Here's a rundown of how our screenings look:
- Kids start out at the train table, playing --> We see if there's any interaction/social skills. SLPs start the simultaneous language samples!
- Kids sit on the carpet and listen to a story --> Psych gets data on their ability to attend to the story and any inappropriate vocalizations/movements (i.e. if they get up and run towards the door crying for their parents.. or scream "I don't like you!!" to a member of the team.. neither of which is out of the ordinary! One of those two things will happen at least once on a screening day!)
- I get some info on answering questions, making predictions, and usually a little bit of vocab, depending on the book
- Teachers split up-- 1 at gross motor, OT at fine motor, 2 at cognitive, 1 doing social skills with the psych. Myself and the other SLP pretty much just hop from table to table taking language samples and sometimes pulling them aside to do some quick language tasks with them!
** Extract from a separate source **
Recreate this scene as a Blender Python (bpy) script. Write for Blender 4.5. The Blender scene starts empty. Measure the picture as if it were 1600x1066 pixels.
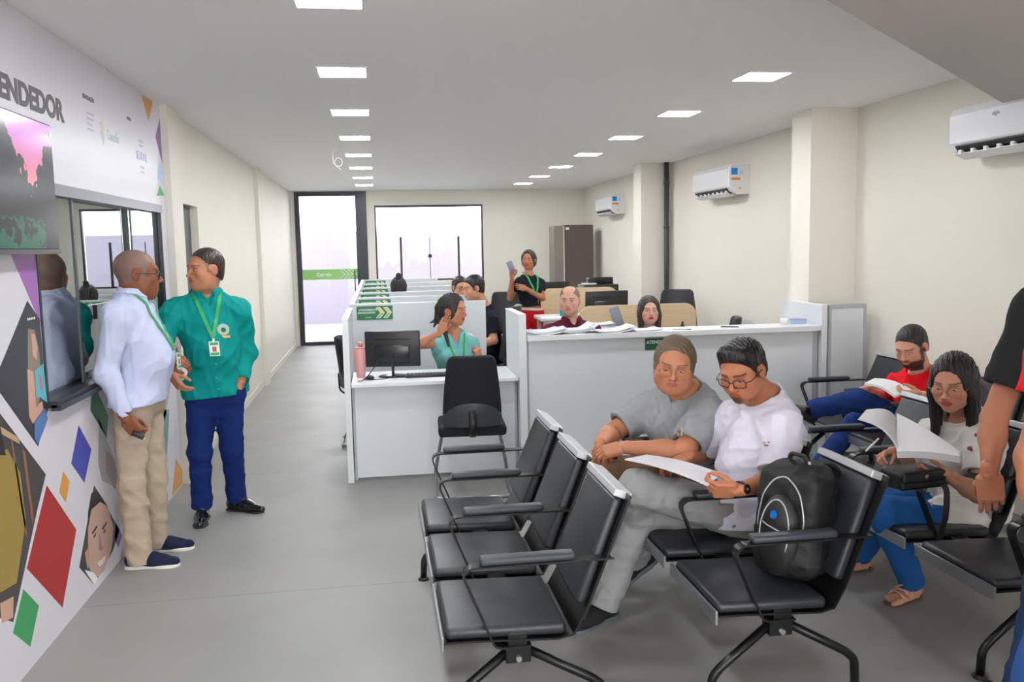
import bpy, bmesh, math, random
import numpy as np
from mathutils import Vector, Matrix
from mathutils.bvhtree import BVHTree
random.seed(7)
S = bpy.context.scene
COL = S.collection
PI = math.pi
# ------------------------------------------------------------------ camera
FPX = 1350.0
CAM = np.array([0.0, 0.0, 1.72])
R_ = np.array([0.98789774, -0.15382038, -0.01993338])
U_ = np.array([0.03629829, 0.10432687, 0.99388044])
F_ = np.array([0.15079949, 0.9825758, -0.1086477])
cd = bpy.data.cameras.new('camera'); cam = bpy.data.objects.new('camera', cd); COL.objects.link(cam)
m = Matrix.Identity(4)
for i in range(3):
    m[i][0] = R_[i]; m[i][1] = U_[i]; m[i][2] = -F_[i]; m[i][3] = CAM[i]
cam.matrix_world = m
cd.sensor_fit = 'HORIZONTAL'; cd.sensor_width = 36.0; cd.lens = 36.0 * FPX / 1600.0
cd.clip_start = 0.05; cd.clip_end = 200
S.camera = cam
def W(px, py, Y):
    """point of the room seen at a pixel, at depth Y along the room"""
    d = F_ * FPX + R_ * (px - 800) + U_ * (533 - py)
    return CAM + d * (Y / d[1])
# ------------------------------------------------------------------ world, sun, exposure
wd = bpy.data.worlds.new('daylight'); S.world = wd; wd.use_nodes = True
nt = wd.node_tree; bg = nt.nodes['Background']
sky = nt.nodes.new('ShaderNodeTexSky'); sky.sky_type = 'HOSEK_WILKIE'; sky.turbidity = 5.0
sky.sun_direction = (0.3, 0.5, 0.8)
mx = nt.nodes.new('ShaderNodeMix'); mx.data_type = 'RGBA'; mx.inputs[0].default_value = 0.85
nt.links.new(sky.outputs[0], mx.inputs[6]); mx.inputs[7].default_value = (1.0, 1.0, 1.0, 1)
nt.links.new(mx.outputs[2], bg.inputs[0]); bg.inputs[1].default_value = 8.5
sl = bpy.data.lights.new('sun', 'SUN'); sl.energy = 9.0; sl.angle = 0.02; sl.color = (1, .96, .9)
so = bpy.data.objects.new('sun', sl); COL.objects.link(so)
so.rotation_euler = Vector((0.62, 0.75, 1.35)).to_track_quat('Z', 'Y').to_euler()
PANEL_STRENGTH = 62.0
S.view_settings.view_transform = 'Standard'; S.view_settings.look = 'None'
S.view_settings.exposure = 0.30; S.view_settings.gamma = 1.0
S.view_settings.use_curve_mapping = False
# ------------------------------------------------------------------ materials
MATS = {}
def mat(name, col, rough=.5, metal=0, bump=0, bscale=60, emit=None, estr=0, spec=.5, var=0, vscale=3, sss=0, trans=0, coat=0, stretch=None):
    if name in MATS: return MATS[name]
    m = bpy.data.materials.new(name); m.use_nodes = True
    n = m.node_tree.nodes; l = m.node_tree.links; b = n['Principled BSDF']
    b.inputs['Base Color'].default_value = (*col, 1); b.inputs['Roughness'].default_value = rough
    b.inputs['Metallic'].default_value = metal; b.inputs['Specular IOR Level'].default_value = spec
    b.inputs['Coat Weight'].default_value = coat; b.inputs['Coat Roughness'].default_value = .1
    if trans: b.inputs['Transmission Weight'].default_value = trans
    if sss:
        b.inputs['Subsurface Weight'].default_value = sss; b.inputs['Subsurface Radius'].default_value = (.02, .008, .004)
        b.inputs['Subsurface Scale'].default_value = .3
    if emit: b.inputs['Emission Color'].default_value = (*emit, 1); b.inputs['Emission Strength'].default_value = estr
    if var or bump:
        tc = n.new('ShaderNodeTexCoord'); mp = n.new('ShaderNodeMapping'); l.new(tc.outputs['Object'], mp.inputs[0])
        if stretch: mp.inputs['Scale'].default_value = stretch
    if var:
        nz = n.new('ShaderNodeTexNoise'); nz.inputs['Scale'].default_value = vscale; nz.inputs['Detail'].default_value = 5
        l.new(mp.outputs[0], nz.inputs['Vector'])
        mr = n.new('ShaderNodeMapRange'); mr.inputs[1].default_value = .3; mr.inputs[2].default_value = .7
        mr.inputs[3].default_value = 1 - var; mr.inputs[4].default_value = 1 + var; l.new(nz.outputs[0], mr.inputs[0])
        vm = n.new('ShaderNodeVectorMath'); vm.operation = 'SCALE'; vm.inputs[0].default_value = col
        l.new(mr.outputs[0], vm.inputs['Scale']); l.new(vm.outputs[0], b.inputs['Base Color'])
    if bump:
        n2 = n.new('ShaderNodeTexNoise'); n2.inputs['Scale'].default_value = bscale; n2.inputs['Detail'].default_value = 3
        l.new(mp.outputs[0], n2.inputs['Vector'])
        bp = n.new('ShaderNodeBump'); bp.inputs['Strength'].default_value = bump; bp.inputs['Distance'].default_value = .004
        l.new(n2.outputs[0], bp.inputs['Height']); l.new(bp.outputs[0], b.inputs['Normal'])
    MATS[name] = m; return m
def vcmat(name, rough=.5, sss=.12, spec=.4, bump=.1, bscale=250):
    if name in MATS: return MATS[name]
    m = mat(name, (1, 1, 1), rough=rough, sss=sss, spec=spec, bump=bump, bscale=bscale)
    n = m.node_tree.nodes; a = n.new('ShaderNodeAttribute'); a.attribute_name = 'Col'
    m.node_tree.links.new(a.outputs['Color'], n['Principled BSDF'].inputs['Base Color'])
    return m
# ------------------------------------------------------------------ object helpers
def link(o, parent=None):
    COL.objects.link(o)
    if parent is not None: o.parent = parent
    return o
def tag(o, label=None, cat=None, group=None, kind=None):
    if label: o['label'] = label
    if cat: o['category'] = cat
    if group: o['group'] = group
    if kind: o['kind'] = kind
    return o
def empty(name, loc=(0, 0, 0), rz=0, label=None, cat=None, group=None):
    o = bpy.data.objects.new(name, None); COL.objects.link(o); o.location = [float(v) for v in loc]; o.rotation_euler = (0, 0, rz)
    o.empty_display_size = .1
    return tag(o, label, cat, group)
def obj(name, bm, m, parent=None, smooth=False, bevel=0, seg=2):
    if isinstance(bm, bmesh.types.BMesh):
        if smooth:
            for f in bm.faces: f.smooth = True
        me = bpy.data.meshes.new(name); bm.normal_update(); bm.to_mesh(me); bm.free()
    else: me = bm
    for q in (m if isinstance(m, (list, tuple)) else [m]): me.materials.append(q)
    o = bpy.data.objects.new(name, me); link(o, parent)
    if bevel:
        b = o.modifiers.new('bevel', 'BEVEL'); b.width = bevel; b.segments = seg; b.limit_method = 'ANGLE'; b.harden_normals = False
        if smooth: pass
    return o
def box(bm, x0, y0, z0, x1, y1, z1, mi=0, M=None):
    vs = [bm.verts.new((x, y, z)) for z in (z0, z1) for y in (y0, y1) for x in (x0, x1)]
    fs = [(0, 2, 3, 1), (4, 5, 7, 6), (0, 1, 5, 4), (2, 6, 7, 3), (0, 4, 6, 2), (1, 3, 7, 5)]
    for f in fs:
        q = bm.faces.new([vs[i] for i in f]); q.material_index = mi
    if M is not None: bmesh.ops.transform(bm, matrix=M, verts=vs)
    return vs
def boxm(*a, mi=0):
    bm = bmesh.new(); box(bm, *a, mi=mi); return bm
def rbox(bm, x0, y0, z0, x1, y1, z1, r=.01, seg=3, mi=0, M=None):
    b2 = bmesh.new(); box(b2, x0, y0, z0, x1, y1, z1)
    bmesh.ops.bevel(b2, geom=list(b2.edges), offset=r, segments=seg, profile=.5, affect='EDGES')
    if M is not None: bmesh.ops.transform(b2, matrix=M, verts=list(b2.verts))
    for f in b2.faces: f.material_index = mi; f.smooth = True
    me = bpy.data.meshes.new('t'); b2.to_mesh(me); b2.free(); bm.from_mesh(me); bpy.data.meshes.remove(me)
def tube(bm, pts, r, n=10, caps=True, flat=None, mi=0):
    """tube through points; r scalar or list; flat=(normal axis scale)"""
    pts = [Vector([float(c) for c in p]) for p in pts]; N = len(pts)
    rs = r if isinstance(r, (list, tuple)) else [r] * N
    rings = []; up = None
    for i, p in enumerate(pts):
        if i == 0: t = pts[1] - p
        elif i == N - 1: t = p - pts[i - 1]
        else: t = (pts[i + 1] - p).normalized() + (p - pts[i - 1]).normalized()
        t.normalize()
        if up is None:
            up = Vector((0, 0, 1)) if abs(t.z) < .9 else Vector((1, 0, 0))
        a = (up - t * up.dot(t)).normalized(); b = t.cross(a); up = a
        ring = []
        for k in range(n):
            an = 2 * PI * k / n; ca, sa = math.cos(an) * rs[i], math.sin(an) * rs[i]
            if flat: ca *= flat[0]; sa *= flat[1]
            ring.append(bm.verts.new(p + a * ca + b * sa))
        rings.append(ring)
    for i in range(N - 1):
        for k in range(n):
            f = bm.faces.new((rings[i][k], rings[i][(k + 1) % n], rings[i + 1][(k + 1) % n], rings[i + 1][k])); f.smooth = True; f.material_index = mi
    if caps:
        f = bm.faces.new(rings[0][::-1]); f.material_index = mi
        f = bm.faces.new(rings[-1]); f.material_index = mi
def roundpath(pts, r, n=5):
    """polyline with rounded corners"""
    P = [Vector([float(c) for c in p]) for p in pts]; out = [P[0]]
    for i in range(1, len(P) - 1):
        a, b, c = P[i - 1], P[i], P[i + 1]
        u = (a - b); v = (c - b); rr = min(r, u.length * .45, v.length * .45); u.normalize(); v.normalize()
        s, e = b + u * rr, b + v * rr
        for k in range(n + 1):
            t = k / n; out.append(s * (1 - t) ** 2 + b * 2 * t * (1 - t) + e * t * t)
    out.append(P[-1]); return out
def lathe(bm, prof, n=20, c=(0, 0, 0), mi=0):
    rings = []
    for r, z in prof:
        rings.append([bm.verts.new((c[0] + r * math.cos(2 * PI * k / n), c[1] + r * math.sin(2 * PI * k / n), c[2] + z)) for k in range(n)])
    for i in range(len(rings) - 1):
        for k in range(n):
            f = bm.faces.new((rings[i][k], rings[i][(k + 1) % n], rings[i + 1][(k + 1) % n], rings[i + 1][k])); f.smooth = True; f.material_index = mi
    f = bm.faces.new(rings[0][::-1]); f.material_index = mi
    f = bm.faces.new(rings[-1]); f.material_index = mi
def prism(bm, poly, d0, d1, axis='x', mi=0):
    """extrude a 2-D polygon; axis x: poly is (y,z); y: (x,z); z: (x,y)"""
    def P(a, b, d): return {'x': (d, a, b), 'y': (a, d, b), 'z': (a, b, d)}[axis]
    A = [bm.verts.new(P(a, b, d0)) for a, b in poly]; B = [bm.verts.new(P(a, b, d1)) for a, b in poly]
    n = len(poly)
    f = bm.faces.new(A); f.material_index = mi; f = bm.faces.new(B[::-1]); f.material_index = mi
    for i in range(n):
        f = bm.faces.new((A[i], B[i], B[(i + 1) % n], A[(i + 1) % n])); f.material_index = mi
    bmesh.ops.recalc_face_normals(bm, faces=list(bm.faces))
def ribbon(bm, poly, w, axis, d0, d1, mi=0):
    """thick polyline (open) given as 2-D points, extruded: profile of bent sheet"""
    L = []; Rr = []
    for i, p in enumerate(poly):
        a = Vector(poly[max(i - 1, 0)]); b = Vector(poly[min(i + 1, len(poly) - 1)]); t = (b - a).normalized(); nn = Vector((-t.y, t.x)) * w / 2
        L.append((p[0] + nn.x, p[1] + nn.y)); Rr.append((p[0] - nn.x, p[1] - nn.y))
    prism(bm, L + Rr[::-1], d0, d1, axis, mi)
def copy_tree(o, parent=None):
    c = o.copy(); COL.objects.link(c)
    if parent is not None: c.parent = parent
    for ch in list(o.children): copy_tree(ch, c)
    return c
def text(name, s, size, loc, rot, m, parent=None, ext=.0008, align='LEFT', bold=0, sx=1):
    cu = bpy.data.curves.new(name, 'FONT'); cu.body = s; cu.size = size; cu.extrude = ext; cu.align_x = align; cu.offset = bold; cu.align_y = 'BOTTOM_BASELINE'
    o = bpy.data.objects.new(name + '_t', cu); COL.objects.link(o)
    dg = bpy.context.evaluated_depsgraph_get(); me = bpy.data.meshes.new_from_object(o.evaluated_get(dg)); bpy.data.objects.remove(o)
    me.materials.clear(); me.materials.append(m)
    q = bpy.data.objects.new(name, me); link(q, parent); q.location = loc; q.rotation_euler = rot; q.scale = (sx, 1, 1)
    return q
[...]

This is what my language screener form looks like:
You can grab it here.
The teachers check concepts & do vocab pictures for me during their cognitive screening, which is why there's nothing listed for it on my form. The ECSE teachers do the Get It, Got It, Go! (G3) testing 3x a year, and picture naming is part of it, so they pick 10 pictures from that set to use. If you're doing it yourself, just pick 10 pictures of common items and keep them together on a key ring!
For concepts, the teachers have some blocks and a bowl and ask them to put the block in the bowl, take it out, put it on top, take it off, put it under, etc... The number of concepts is just dependent on age. For the 3 year olds, we do the basic in/out/on/off/under, and use pictures of early opposite concepts (Which item would be hot? Which 1 is big? etc.. Hot/cold, big/little, wet/dry, clean/dirty are all good early concepts!). For 4 year olds, we do a little more (like front/back, rough/smooth, etc..).
At the end, if there's any kids with speech concerns, I do a quick artic screener. I was initially using one from my district that was there when I got there, but it wasn't very visually appealing so I wasn't in love with it. BUT, I recently found this articulation screener from Let's Talk Speech Language Pathology and I LOVE it. Easy to assemble, easy to read/interpret, and just all around simple. Love it. Seriously. The only thing I wish it had were s-blend pictures/boxes.. but I just went ahead and made those myself for my own personal use!
What are the different tools you use for prek screenings? Do you think my form would be helpful for you?